Christians are not given the right to retaliate. To repay evil for evil. Eye for an eye. When we suffer injustice - like being forcemarched by Roman oppressors for a mile - we offer to go two. When someone begs from us, we do not have the option to pass them by. When faced with enemies whether personal or corporate, real or imagined, domestic or abroad, we love them. We pray for them. We follow the example of so many of our brothers and sisters around the world who face their persecutors with the love and grace and compassion of Christ. (See Matthew 5:41-44)
I have been told I am naive for holding to such views. Many have given me different scenarios under which returning violence for violence is necessary.

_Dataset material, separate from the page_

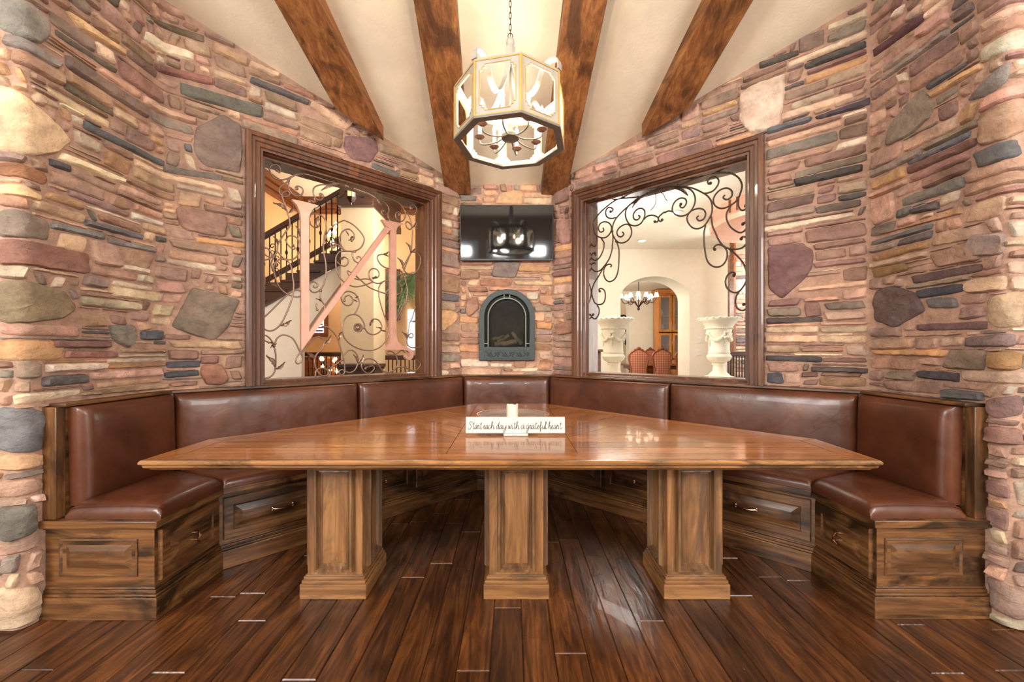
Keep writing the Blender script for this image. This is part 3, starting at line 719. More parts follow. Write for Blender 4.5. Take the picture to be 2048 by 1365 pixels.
def pillow(m, fn, q, T, r, crown=.012, nu=26, nv=12, wr=.002, seed=0, sag=None):
    # padded cushion over the planar quad q (a,b,c,d), thickness T, soft edge r; fn(x, y, h) -> world
    a, b, c, d = [Vector(p) for p in q]; lw = ((b-a).length+(c-d).length)/2; lh = ((d-a).length+(c-b).length)/2
    def ts(L, n):
        e = [x/L for x in (0, .06*r, .25*r, .55*r, r)]; k = [e[-1]+(1-2*e[-1])*i/n for i in range(1, n)]
        return e+k+[1-x for x in e[::-1]]
    S, T_ = ts(lw, nu), ts(lh, nv); b0 = len(m.v)
    for s in S:
        for t in T_:
            p = (a*(1-s)+b*s)*(1-t)+(d*(1-s)+c*s)*t
            e1, e2 = min(s, 1-s)*lw, min(t, 1-t)*lh
            def f(e): return 1-sqrt(max(0, 1-(1-min(e/r, 1))**2))
            h = T-r*min(1, sqrt(f(e1)**2+f(e2)**2)); h += crown*(1-(2*s-1)**4)*(1-(2*t-1)**4)
            nn = noise.noise(Vector((p.x*3+seed, p.y*3, seed)))*2+noise.noise(Vector((p.x*9+seed, p.y*5, seed)))
            h += nn*wr*min(1, e1/.05, e2/.05)
            m.v.append(tuple(fn(p.x, p.y, h)))
    n2 = len(T_); n1 = len(S)
    for i in range(n1-1):
        for j in range(n2-1): m.f.append((b0+i*n2+j, b0+(i+1)*n2+j, b0+(i+1)*n2+j+1, b0+i*n2+j+1))
    ring = [b0+i*n2 for i in range(n1)]+[b0+(n1-1)*n2+j for j in range(1, n2)]+[b0+i*n2+n2-1 for i in range(n1-2, -1, -1)]+[b0+j for j in range(n2-2, 0, -1)]
    par = [(s, 0) for s in S]+[(1, t) for t in T_[1:]]+[(s, 1) for s in S[::-1][1:]]+[(0, t) for t in T_[::-1][1:-1]]
    b1 = len(m.v)
    for s, t in par:
        p = (a*(1-s)+b*s)*(1-t)+(d*(1-s)+c*s)*t; m.v.append(tuple(fn(p.x, p.y, 0)))
    nr = len(ring)
    for i in range(nr): m.f.append((ring[i], b1+i, b1+(i+1) % nr, ring[(i+1) % nr]))
DR = [(0, 0), (0, .012), (.004, .018), (.046, .018), (.050, .010), (.058, .008), (.088, .020), (.091, .021)]
names = ['leather seated wooden bench section at the left end, framed panel facing the room',
         'long left slanting leather bench section under the letter window, drawers below the seat',
         'short leather bench section at the back, under the small arched fireplace',
         'long right slanting leather bench section under the arched scroll window, drawers below the seat',
         'leather seated wooden bench section at the right end, its tan seat lit from the room']
for k in range(5):
    D = full.D[k]; N = full.N[k]; O5 = off(.5, 1.835); mid = (O5[k]+O5[k+1])/2
    b = thing('banquette_bench', names[k], 'bench', (mid.x, mid.y, 0), atan2(D.y, D.x), 'sections of the built-in leather bench')
    m = MB(); m.prism(plan(k, .004, .50, 1.835), .01, .408); m.build('body', M['bench_x'], b)
    m = MB(); m.prism(plan(k, .002, .530, 1.81), 0, .100); m.prism(plan(k, .003, .522, 1.818), .1001, .112); m.prism(plan(k, .004, .515, 1.824), .1121, .128); m.prism(plan(k, .005, .507, 1.829), .1281, .138)
    m.build('plinth', M['bench_x'], b, bev=.003)
    m = MB(); m.prism(plan(k, .004, .512, 1.823), .402, .414); m.prism(plan(k, .003, .533, 1.806), .4141, .448)
    m.build('top_rail', M['bench_x'], b, bev=.004)
    a0 = O5[k]; ln = (O5[k+1]-O5[k]).length
    nd = {0: 1, 1: 3, 2: 1, 3: 3, 4: 1}[k]; g = .03
    for i in range(nd):
        u0, u1 = g*.6+(ln-g*.2)*i/nd, (ln-g*.2)*(i+1)/nd-g*.4
        fn = lambda u, v, h: Vector(((a0+D*u+N*h).x, (a0+D*u+N*h).y, v))
        m = MB(); m.frame(fn, u0, u1, .158, .392, DR); dr = m.build('drawer', M['bench_x'], b, smooth=25)
        m = MB(); uc = (u0+u1)/2; zc_ = .278; hw = .055
        if k in (0, 4):
            for s_ in (-1, 1): m.tube([fn(uc, zc_+s_*.018, .019), fn(uc, zc_+s_*.018, .04)], [.006, .004], 8)
            m.tube(spline([fn(uc+.012, zc_-.034, .04), fn(uc-.004, zc_-.018, .045), fn(uc, zc_, .052), fn(uc+.004, zc_+.018, .045), fn(uc-.012, zc_+.034, .04)]), .0045, 8)
        else:
            for s_ in (-1, 1):
                m.tube([fn(uc+s_*hw, zc_, .019), fn(uc+s_*hw, zc_, .045)], [.007, .004], 8); m.sphere(fn(uc+s_*hw, zc_+.006, .045), .008, 8, 5); m.sphere(fn(uc+s_*hw, zc_-.008, .043), .007, 8, 5)
            m.tube(spline([fn(uc-hw, zc_, .045), fn(uc-hw*.5, zc_-.006, .05), fn(uc, zc_-.008, .052), fn(uc+hw*.5, zc_-.006, .05), fn(uc+hw, zc_, .045)]), .005, 8)
        h = m.build('handle', M['chrome'], dr, label='shiny metal pull')
    # seat
    m = MB(); q = plan(k, .10, .535, 1.828)
    pillow(m, lambda x, y, h: (x, y, .449+h), q, .062, .045, .018, seed=k*3.1, wr=.0025); m.build('seat_cushion', M['leather'], b, smooth=60)
    # back
    m = MB(); m.prism(plan(k, .034, .058, 1.835), .448, .958); m.build('back_board', M['bench_x'], b)
    m = MB(); m.prism(plan(k, .0, .094, 1.835 if k in (0, 4) else 1.8), .958, .974); m.build('cap_rail', M['bench_x'], b, bev=.003)
    bp = off(.058, 1.872); base = off(.13, 1.872); splits = [0, 1]
    if k in (1, 3):
        r = ray(718 if k == 1 else 1337, 800); c0, c1 = base[k], base[k+1]; e = c1-c0
        det = r.x*(-e.y)+e.x*r.y; tt = (c0.x*(-e.y)+e.x*c0.y)/det; pt = Vector((r.x*tt, r.y*tt)); splits = [0, (pt-c0).length/e.length, 1]
    for s0, s1 in zip(splits, splits[1:]):
        a2, b2 = bp[k], bp[k+1]; lnb = (b2-a2).length; gap = .004
        p0, p1 = s0*lnb+gap*(s0 > 0)+.004*(s0 == 0), s1*lnb-gap*(s1 < 1)-.004*(s1 == 1)
        if k != 0 and s0 == 0: p0 += .022
        if k != 4 and s1 == 1: p1 -= .022
        m = MB(); qq = [(p0, 0), (p1, 0), (p1, .462), (p0, .462)]
        fnb = lambda x, y, h: Vector(((a2+D*x+N*(h+.012*(1-y/.46))).x, (a2+D*x+N*(h+.012*(1-y/.46))).y, .492+y))
        pillow(m, fnb, qq, .078, .04, .014, nu=max(6, int((p1-p0)/.05)), nv=10, seed=k*5+s0*7, wr=.002)
        m.build('back_cushion', M['leather'], b, smooth=60)
    if k in (0, 4):
        e_ = 0 if k == 0 else 5
        A, B_, C_, E_ = off(.0, 1.824)[e_], off(.062, 1.824)[e_], off(.062, 1.866)[e_], off(0, 1.866)[e_]
        m = MB(); m.prism([tuple(A), tuple(B_), tuple(C_), tuple(E_)], .448, .958); m.build('end_post', M['bench_z'], b, bev=.003)
        x0 = off(.035, 1.835)[e_].x; x1 = off(.5, 1.835)[e_].x; x0, x1 = min(x0, x1), max(x0, x1); y_ = off(.3, 1.835)[e_].y
        fe = lambda u, v, h: Vector((u, y_-h, v))
        m = MB(); m.frame(fe, x0+.035, x1-.075, .188, .358, [(0, .0), (0, .005), (.006, .007), (.010, .002), (.014, -.003), (.018, -.004), (.052, .008), (.055, .009)])
        # recess look: a stepped border standing proud around the panel
        m.build('end_panel', M['bench_x'], b, smooth=25)
        q0, q1 = off(.11, 1.828)[e_], off(.53, 1.828)[e_]
        m = MB(); m.tube(spline([(q0.x*.7+q1.x*.3 if 0 else q0.x, q0.y+.012, .485), (q0.x*.9+q1.x*.1, q0.y+.006, .503), ((q0.x+q1.x)/2, q0.y+.008, .509), (q0.x*.08+q1.x*.92, q0.y+.006, .503), (q1.x, q1.y+.012, .485)]), .0025, 6)
        m.build('piping', M['leather'], b)
# ------------------------------------------------------------------ table
TP = [(-1.545, 1.66), (1.532, 1.66), (1.567, 2.07), (.287, 3.43), (-.31, 3.43), (-1.56, 2.06)]
def inset(P, d):
    n = len(P); out = []
    for i in range(n):
        a, b, c = Vector(P[i-1]), Vector(P[i]), Vector(P[(i+1) % n]); e, g = (b-a).normalized(), (c-b).normalized()
        n1, n2 = Vector((-e.y, e.x)), Vector((-g.y, g.x)); a2, b2 = a+n1*d, b+n2*d
        det = e.x*(-g.y)+g.x*e.y; r = b2-a2; t_ = (r.x*(-g.y)+g.x*r.y)/det; out.append(a2+e*t_)
    return [tuple(p) for p in out]
def clip(P, a, b, c):   # keep a*x+b*y >= c
    out = []; n = len(P)
    for i in range(n):
        p, q = P[i], P[(i+1) % n]; fp, fq = a*p[0]+b*p[1]-c, a*q[0]+b*q[1]-c
        if fp >= 0: out.append(p)
        if fp*fq < 0: k = fp/(fp-fq); out.append((p[0]+(q[0]-p[0])*k, p[1]+(q[1]-p[1])*k))
    return out
tb = thing('dining_table', 'large angular wooden table with a glossy boarded top on three panelled pedestals', 'table', (0, 2.4, 0))
m = MB(); pr = [(.016, .7585), (.0125, .762), (.006, .7605), (0, .753), (0, .746), (.006, .740), (.009, .739), (.012, .728), (.024, .722), (.03, .716)]
b0 = 0
for d, z in pr: m.v += [(x, y, z) for x, y in inset(TP, d)]
for i in range(len(pr)-1):
    for k in range(6): m.f.append((i*6+k, i*6+(k+1) % 6, i*6+6+(k+1) % 6, i*6+6+k))
m.f.append(tuple(range(6))); m.f.append(tuple((len(pr)-1)*6+k for k in range(6)))
m.build('table_edge', M['top_edge'], tb, smooth=30)
V = []; Fc = []; UV = []
def field(P, ang, seed):
    P = inset(P, .0013); n = len(V); z = .7623
    for x, y in P:
        V.append((x, y-2.4, z)); UV.append((x*cos(ang)+y*sin(ang)+seed*3.1, -x*sin(ang)+y*cos(ang)+seed*1.7))
    Fc.append(tuple(range(n, n+len(P))))
O, Q = inset(TP, .014), inset(TP, .11)
for i in range(6):
    j = (i+1) % 6; e = Vector(TP[j])-Vector(TP[i]); field([O[i], O[j], Q[j], Q[i]], atan2(e.y, e.x), i)
xs_ = .29
field(clip(clip(clip(Q, 1, 0, -xs_), -1, 0, -xs_), 0, 1, 2.11), pi/2, 7)
field(clip(clip(clip(Q, 1, 0, -xs_), -1, 0, -xs_), 0, -1, -2.11), 0, 8)
for s in (1, -1):
    H = clip(Q, s, 0, xs_); nx, ny = -s*.707, .707; cc = nx*s*.29+ny*2.1
    up = clip(H, nx, ny, cc); lo = clip(H, -nx, -ny, -cc)
    # boards of the fanned field, then of the front field
    e = Vector((s*.707, .707)); 
    for i in range(5):
        a = cc+i*.17; f = clip(clip(up, nx, ny, a), -nx, -ny, -(a+.17)) if i < 4 else clip(up, nx, ny, a)
        if len(f) > 2: field(f, s*pi/4, 10+i+s*5)
    for i, (y0, y1) in enumerate(((0, 1.885), (1.885, 1.99), (1.99, 2.16), (2.16, 9))):
        f = clip(clip(lo, 0, 1, y0), 0, -1, -y1)
        if len(f) > 2: field(f, 0, 20+i+s*6)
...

All kinds of justifications are offered in defense of the "eye for an eye" principal. But on this day - Good Friday - such justifications pale in significance to the cross where my Lord died. Where my King completely and totally and utterly gave up his right to retaliate. To respond in kind. To pay back evil for evil. Eye for an eye. Tooth for a tooth. On this day, all justifications for necessary violence cease as I gaze on the face of the one who loved me so much he was willing to die. Throughout human history, our race has pursued violent means to accomplish peaceful ends. And we have so little to show for it. Does anyone really believe we will achieve peace in the Middle East? Or stop the genocide in Sudan? At best, all we human beings can achieve is a ceasefire. A demilitarized zone. An uneasy period of detente between the outbreak of hostilities. Why? Violence begets violence. Always. Unless one eradicates the enemy completely.

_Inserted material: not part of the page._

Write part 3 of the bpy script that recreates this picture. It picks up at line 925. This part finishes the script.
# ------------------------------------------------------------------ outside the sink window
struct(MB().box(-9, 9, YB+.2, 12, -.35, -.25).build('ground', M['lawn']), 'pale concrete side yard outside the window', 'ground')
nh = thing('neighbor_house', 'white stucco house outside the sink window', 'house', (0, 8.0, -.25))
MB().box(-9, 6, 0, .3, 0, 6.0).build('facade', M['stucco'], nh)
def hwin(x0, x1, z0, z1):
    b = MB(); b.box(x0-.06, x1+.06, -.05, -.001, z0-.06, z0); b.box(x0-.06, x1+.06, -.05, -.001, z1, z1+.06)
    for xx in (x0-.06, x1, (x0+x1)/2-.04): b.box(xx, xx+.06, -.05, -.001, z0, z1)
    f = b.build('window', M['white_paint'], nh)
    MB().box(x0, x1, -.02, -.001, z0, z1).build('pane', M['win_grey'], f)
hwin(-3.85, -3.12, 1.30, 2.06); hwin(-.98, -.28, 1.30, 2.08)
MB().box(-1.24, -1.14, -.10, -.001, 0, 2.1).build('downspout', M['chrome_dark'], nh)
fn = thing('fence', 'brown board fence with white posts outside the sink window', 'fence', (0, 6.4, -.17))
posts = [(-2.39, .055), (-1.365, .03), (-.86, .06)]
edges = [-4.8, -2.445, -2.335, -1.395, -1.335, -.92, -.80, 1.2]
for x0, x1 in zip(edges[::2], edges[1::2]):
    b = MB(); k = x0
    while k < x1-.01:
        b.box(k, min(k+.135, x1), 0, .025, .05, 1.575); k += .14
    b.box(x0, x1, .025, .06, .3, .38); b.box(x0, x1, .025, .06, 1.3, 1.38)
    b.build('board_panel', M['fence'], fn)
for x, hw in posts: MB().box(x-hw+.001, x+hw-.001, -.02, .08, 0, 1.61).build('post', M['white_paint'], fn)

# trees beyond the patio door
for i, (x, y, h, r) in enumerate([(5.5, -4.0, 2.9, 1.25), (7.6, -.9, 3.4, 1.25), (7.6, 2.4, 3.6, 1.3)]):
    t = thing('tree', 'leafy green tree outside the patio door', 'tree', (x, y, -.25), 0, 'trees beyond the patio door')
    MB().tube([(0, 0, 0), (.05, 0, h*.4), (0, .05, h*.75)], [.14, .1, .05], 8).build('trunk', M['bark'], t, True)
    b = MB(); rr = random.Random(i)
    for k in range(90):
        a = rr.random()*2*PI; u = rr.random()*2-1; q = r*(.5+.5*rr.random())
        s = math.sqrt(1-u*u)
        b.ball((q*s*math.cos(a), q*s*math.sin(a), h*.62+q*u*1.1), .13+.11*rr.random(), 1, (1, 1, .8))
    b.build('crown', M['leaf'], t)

Jesus offers a different way. The way of true peace comes when we - who belong to a different Kingdom and who serve a crucified King - willingly give up our need for revenge and retaliation. We give up our right and our need for justice in this world. We come to grips with the fact that this world is sinful and broken and evil and we will not find what we are looking for this side of heaven. It doesn't mean we shouldn't work for such ends but it does mean we should stop using the weapons of this world to do so. Instead, we lay hold of the fact that our warfare is not against flesh and blood but against the spiritual forces of evil in the heavenly places. The weapons of our warfare are not worldly but mighty in God to tear down every stronghold and every high thing that sets itself up against the knowledge of God. Rather than strap a cross to a shield and march off to kill, we should willingly go to the cross ourselves just like our Savior. Just like the disciples. Just like the early Christians. Just like the Chinese Christians today or the Ethiopian Christians who are changing the world through their willingness to truly give their lives for their faith.

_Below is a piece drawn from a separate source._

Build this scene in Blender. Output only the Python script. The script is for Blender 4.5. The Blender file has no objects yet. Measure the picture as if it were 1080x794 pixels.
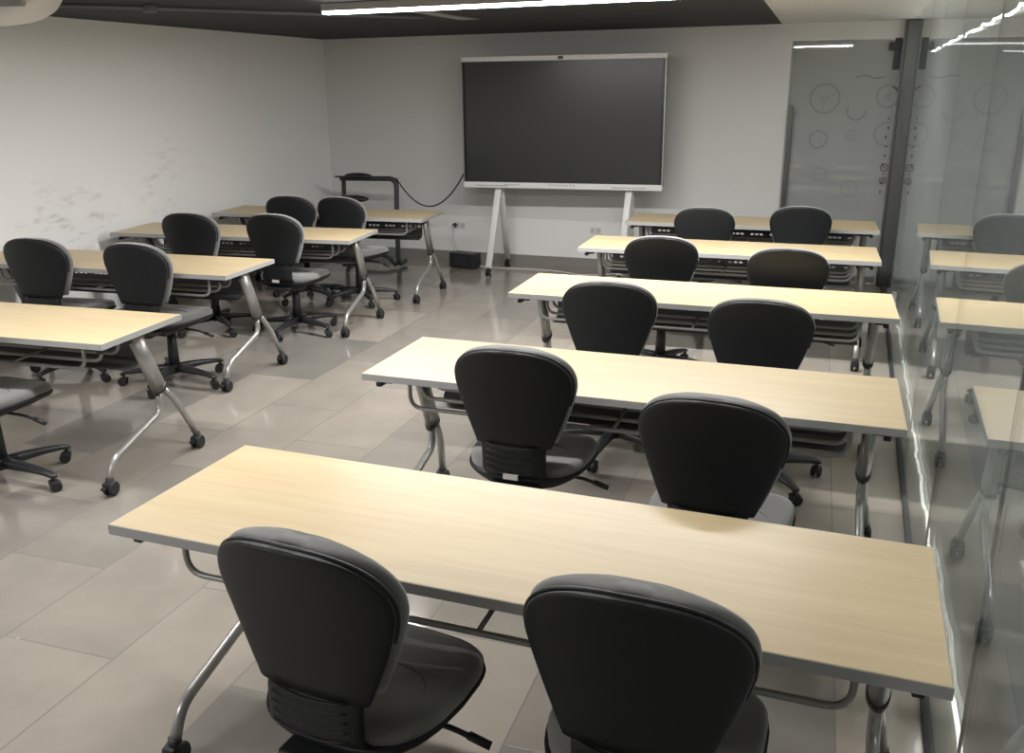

I love this quote from Paul Scherer - writing in 1943 during WW2 - "We are living in a world where there is something so incorrigible; so vast and demonic that God Himself had to get into it and die before anything could be done about it...the surest claim we have comes from a Person, whose very presence it is that keeps His will alive. Against him men do not revolt; against him men break and destroy themselves. What he says, life repeats and at last enforces. But every soul must make it's own choice, standing on it's feet with the eyes of God upon it in the face of Jesus Christ." From the cross, Jesus looks down on our world. Looks down on each of us. He looks beyond all our achievements. All our accomplishments. All our so-called power and wealth and influence. He looks into the darkest, deepest recesses of our souls with this gentle, persistent, haunting command, "Come follow me."